Despite the hell of the past 31 months, the settlements expanded. New neighborhoods were built and outposts appeared on the nearby hills. In Beit El, 30 families moved into a new neighborhood, whose construction was completed last summer; construction will soon begin of another neighborhood, consisting of 28 dwellings. The new families will join the 900 families that already live in this large settlement on the outskirts of Ramallah.
"I don't have room for even one new family," Yisrael Rosenberg, the head of the Beit El Council, complains. "I don't have even one empty caravan."
The settlements have diverse methods of expanding. Over and above natural increase, political developments and terrorist attacks actually bring about a growth in the population: In the period of the intifada, 15 new-immigrant families from France settled in Beit El. Another group of 80 families is expected soon.

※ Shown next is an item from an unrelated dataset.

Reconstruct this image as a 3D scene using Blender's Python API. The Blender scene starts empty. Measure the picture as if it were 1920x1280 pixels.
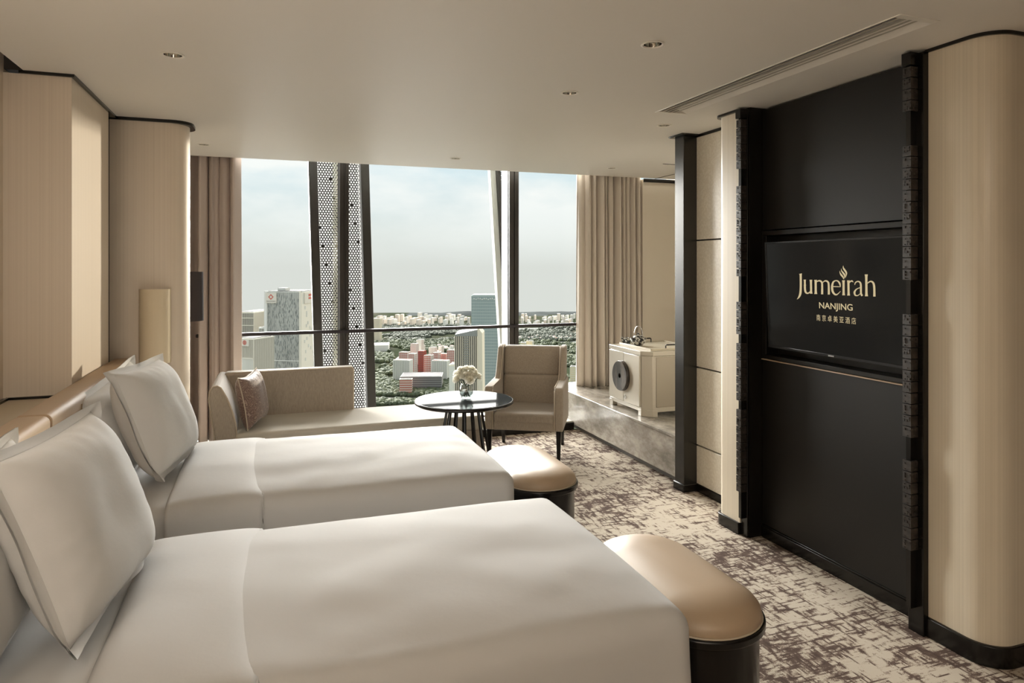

"That's how it is," says David Schawat from France, who settled at Beit El nine years ago, "the Jews are returning home." Similarly, the road map is expected to strengthen rather than weaken the settlements. "The prime minister's miserable remark about Beit El will bring more new immigrants here," he says, "because whenever we are wronged, new people come to live with us."
Matti Ehrlichman, the physician of Beit El, has an answer to all these blows. Whether it's terrorism or the road map, what makes the difference as far as he is concerned is the womb of the Jewish mother. "I have 170 babies in Beit El every year," he exults. "That means there is life, young couples, a reality that is beyond any government plan. If you want to know whether a settlement is a concrete fact or a bluff, check its birth rate - 170 infants mean that Beit El is not just a hill or an outpost or even a settlement: It's a whole slice of life, and that's what counts."
At mid-morning the siren sounded to mark Holocaust Remembrance Day. Beit El stopped working. The girls in the religious school placed a large yellow patch in the form of the Star of David on the wall, and in its center the word "Jude." The Jewish past plays a central role in setting the agenda of the settlements. Perhaps that is the secret of their strength.